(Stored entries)
-=-=-

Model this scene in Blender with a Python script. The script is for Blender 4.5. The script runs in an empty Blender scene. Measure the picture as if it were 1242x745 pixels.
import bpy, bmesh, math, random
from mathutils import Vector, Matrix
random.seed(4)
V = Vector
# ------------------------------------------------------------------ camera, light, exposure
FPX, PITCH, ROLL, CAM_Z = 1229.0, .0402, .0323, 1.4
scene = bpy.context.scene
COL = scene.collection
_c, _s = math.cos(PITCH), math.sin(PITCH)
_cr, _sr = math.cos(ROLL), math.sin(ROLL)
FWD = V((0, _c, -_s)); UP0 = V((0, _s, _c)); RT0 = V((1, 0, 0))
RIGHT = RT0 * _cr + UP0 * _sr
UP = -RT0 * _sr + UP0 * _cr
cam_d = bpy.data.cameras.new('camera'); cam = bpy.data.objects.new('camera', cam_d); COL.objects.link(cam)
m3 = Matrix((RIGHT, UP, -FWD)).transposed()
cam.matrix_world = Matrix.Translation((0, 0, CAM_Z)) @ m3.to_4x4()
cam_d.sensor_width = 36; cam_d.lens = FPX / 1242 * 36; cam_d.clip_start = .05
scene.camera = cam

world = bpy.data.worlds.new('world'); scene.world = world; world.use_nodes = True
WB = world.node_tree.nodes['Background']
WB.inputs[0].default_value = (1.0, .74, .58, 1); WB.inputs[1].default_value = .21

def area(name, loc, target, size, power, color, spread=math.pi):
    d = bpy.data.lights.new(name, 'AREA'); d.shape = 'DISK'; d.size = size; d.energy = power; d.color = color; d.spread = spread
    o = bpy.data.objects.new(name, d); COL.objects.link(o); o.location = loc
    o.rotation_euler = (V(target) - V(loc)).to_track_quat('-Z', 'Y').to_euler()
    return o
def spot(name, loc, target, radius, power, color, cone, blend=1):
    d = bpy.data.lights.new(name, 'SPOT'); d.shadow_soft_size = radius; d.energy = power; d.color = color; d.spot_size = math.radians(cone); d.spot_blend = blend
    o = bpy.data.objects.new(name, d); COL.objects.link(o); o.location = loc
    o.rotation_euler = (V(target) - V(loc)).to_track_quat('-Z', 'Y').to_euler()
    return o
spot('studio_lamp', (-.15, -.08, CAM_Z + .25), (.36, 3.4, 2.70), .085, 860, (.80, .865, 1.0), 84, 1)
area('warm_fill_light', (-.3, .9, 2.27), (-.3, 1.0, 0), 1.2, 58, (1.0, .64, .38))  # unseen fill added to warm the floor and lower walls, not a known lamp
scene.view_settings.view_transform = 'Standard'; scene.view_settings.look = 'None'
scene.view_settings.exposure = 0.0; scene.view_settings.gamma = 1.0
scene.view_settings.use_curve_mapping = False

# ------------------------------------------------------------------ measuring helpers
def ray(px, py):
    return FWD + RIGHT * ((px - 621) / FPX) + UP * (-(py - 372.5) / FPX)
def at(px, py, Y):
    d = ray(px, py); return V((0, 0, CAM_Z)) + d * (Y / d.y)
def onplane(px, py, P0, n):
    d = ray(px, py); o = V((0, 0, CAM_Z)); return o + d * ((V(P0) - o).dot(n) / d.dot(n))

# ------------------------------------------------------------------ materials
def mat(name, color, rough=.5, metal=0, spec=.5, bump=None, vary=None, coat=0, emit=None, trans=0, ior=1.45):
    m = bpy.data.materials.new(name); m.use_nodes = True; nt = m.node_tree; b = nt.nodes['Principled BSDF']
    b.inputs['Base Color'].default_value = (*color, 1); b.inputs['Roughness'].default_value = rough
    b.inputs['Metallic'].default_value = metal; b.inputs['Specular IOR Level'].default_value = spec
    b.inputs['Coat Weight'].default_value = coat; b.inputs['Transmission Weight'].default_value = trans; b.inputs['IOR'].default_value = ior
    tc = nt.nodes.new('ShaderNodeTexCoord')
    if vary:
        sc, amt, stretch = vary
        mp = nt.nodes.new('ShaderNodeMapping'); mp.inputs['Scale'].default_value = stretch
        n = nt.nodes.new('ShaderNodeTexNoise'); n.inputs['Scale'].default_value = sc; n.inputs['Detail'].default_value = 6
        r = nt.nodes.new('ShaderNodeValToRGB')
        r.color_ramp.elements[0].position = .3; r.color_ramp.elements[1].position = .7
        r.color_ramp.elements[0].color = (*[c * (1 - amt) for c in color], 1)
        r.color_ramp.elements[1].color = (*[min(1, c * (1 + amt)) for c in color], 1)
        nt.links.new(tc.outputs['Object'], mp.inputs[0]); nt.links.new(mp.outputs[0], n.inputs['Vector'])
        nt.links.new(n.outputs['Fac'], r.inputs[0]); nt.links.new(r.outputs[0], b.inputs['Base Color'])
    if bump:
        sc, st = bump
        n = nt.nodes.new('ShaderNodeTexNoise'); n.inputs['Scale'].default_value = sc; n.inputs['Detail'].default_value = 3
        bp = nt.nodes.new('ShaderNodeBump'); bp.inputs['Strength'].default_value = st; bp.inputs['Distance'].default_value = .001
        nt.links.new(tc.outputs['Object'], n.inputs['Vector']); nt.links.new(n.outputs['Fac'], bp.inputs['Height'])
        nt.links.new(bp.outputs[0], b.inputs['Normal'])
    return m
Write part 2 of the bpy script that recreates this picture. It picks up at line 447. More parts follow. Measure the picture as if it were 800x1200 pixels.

-=-=-

- **Task goal**
Transcribe every line of the data, exactly as it stands.

- **Task answer**
Model this scene in Blender with a Python script. The script is for Blender 4.5. The script runs in an empty Blender scene. Measure the picture as if it were 1242x745 pixels.
import bpy, bmesh, math, random
from mathutils import Vector, Matrix
random.seed(4)
V = Vector
# ------------------------------------------------------------------ camera, light, exposure
FPX, PITCH, ROLL, CAM_Z = 1229.0, .0402, .0323, 1.4
scene = bpy.context.scene
COL = scene.collection
_c, _s = math.cos(PITCH), math.sin(PITCH)
_cr, _sr = math.cos(ROLL), math.sin(ROLL)
FWD = V((0, _c, -_s)); UP0 = V((0, _s, _c)); RT0 = V((1, 0, 0))
RIGHT = RT0 * _cr + UP0 * _sr
UP = -RT0 * _sr + UP0 * _cr
cam_d = bpy.data.cameras.new('camera'); cam = bpy.data.objects.new('camera', cam_d); COL.objects.link(cam)
m3 = Matrix((RIGHT, UP, -FWD)).transposed()
cam.matrix_world = Matrix.Translation((0, 0, CAM_Z)) @ m3.to_4x4()
cam_d.sensor_width = 36; cam_d.lens = FPX / 1242 * 36; cam_d.clip_start = .05
scene.camera = cam

world = bpy.data.worlds.new('world'); scene.world = world; world.use_nodes = True
WB = world.node_tree.nodes['Background']
WB.inputs[0].default_value = (1.0, .74, .58, 1); WB.inputs[1].default_value = .21

def area(name, loc, target, size, power, color, spread=math.pi):
    d = bpy.data.lights.new(name, 'AREA'); d.shape = 'DISK'; d.size = size; d.energy = power; d.color = color; d.spread = spread
    o = bpy.data.objects.new(name, d); COL.objects.link(o); o.location = loc
    o.rotation_euler = (V(target) - V(loc)).to_track_quat('-Z', 'Y').to_euler()
    return o
def spot(name, loc, target, radius, power, color, cone, blend=1):
    d = bpy.data.lights.new(name, 'SPOT'); d.shadow_soft_size = radius; d.energy = power; d.color = color; d.spot_size = math.radians(cone); d.spot_blend = blend
    o = bpy.data.objects.new(name, d); COL.objects.link(o); o.location = loc
    o.rotation_euler = (V(target) - V(loc)).to_track_quat('-Z', 'Y').to_euler()
    return o
spot('studio_lamp', (-.15, -.08, CAM_Z + .25), (.36, 3.4, 2.70), .085, 860, (.80, .865, 1.0), 84, 1)
area('warm_fill_light', (-.3, .9, 2.27), (-.3, 1.0, 0), 1.2, 58, (1.0, .64, .38))  # unseen fill added to warm the floor and lower walls, not a known lamp
scene.view_settings.view_transform = 'Standard'; scene.view_settings.look = 'None'
scene.view_settings.exposure = 0.0; scene.view_settings.gamma = 1.0
scene.view_settings.use_curve_mapping = False

# ------------------------------------------------------------------ measuring helpers
def ray(px, py):
    return FWD + RIGHT * ((px - 621) / FPX) + UP * (-(py - 372.5) / FPX)
def at(px, py, Y):
    d = ray(px, py); return V((0, 0, CAM_Z)) + d * (Y / d.y)
def onplane(px, py, P0, n):
    d = ray(px, py); o = V((0, 0, CAM_Z)); return o + d * ((V(P0) - o).dot(n) / d.dot(n))

# ------------------------------------------------------------------ materials
def mat(name, color, rough=.5, metal=0, spec=.5, bump=None, vary=None, coat=0, emit=None, trans=0, ior=1.45):
    m = bpy.data.materials.new(name); m.use_nodes = True; nt = m.node_tree; b = nt.nodes['Principled BSDF']
    b.inputs['Base Color'].default_value = (*color, 1); b.inputs['Roughness'].default_value = rough
    b.inputs['Metallic'].default_value = metal; b.inputs['Specular IOR Level'].default_value = spec
    b.inputs['Coat Weight'].default_value = coat; b.inputs['Transmission Weight'].default_value = trans; b.inputs['IOR'].default_value = ior
    tc = nt.nodes.new('ShaderNodeTexCoord')
    if vary:
        sc, amt, stretch = vary
        mp = nt.nodes.new('ShaderNodeMapping'); mp.inputs['Scale'].default_value = stretch
        n = nt.nodes.new('ShaderNodeTexNoise'); n.inputs['Scale'].default_value = sc; n.inputs['Detail'].default_value = 6
        r = nt.nodes.new('ShaderNodeValToRGB')
        r.color_ramp.elements[0].position = .3; r.color_ramp.elements[1].position = .7
        r.color_ramp.elements[0].color = (*[c * (1 - amt) for c in color], 1)
        r.color_ramp.elements[1].color = (*[min(1, c * (1 + amt)) for c in color], 1)
        nt.links.new(tc.outputs['Object'], mp.inputs[0]); nt.links.new(mp.outputs[0], n.inputs['Vector'])
        nt.links.new(n.outputs['Fac'], r.inputs[0]); nt.links.new(r.outputs[0], b.inputs['Base Color'])
    if bump:
        sc, st = bump
        n = nt.nodes.new('ShaderNodeTexNoise'); n.inputs['Scale'].default_value = sc; n.inputs['Detail'].default_value = 3
        bp = nt.nodes.new('ShaderNodeBump'); bp.inputs['Strength'].default_value = st; bp.inputs['Distance'].default_value = .001
        nt.links.new(tc.outputs['Object'], n.inputs['Vector']); nt.links.new(n.outputs['Fac'], bp.inputs['Height'])
        nt.links.new(bp.outputs[0], b.inputs['Normal'])
    return m
Write part 2 of the bpy script that recreates this picture. It picks up at line 447. More parts follow. Measure the picture as if it were 800x1200 pixels.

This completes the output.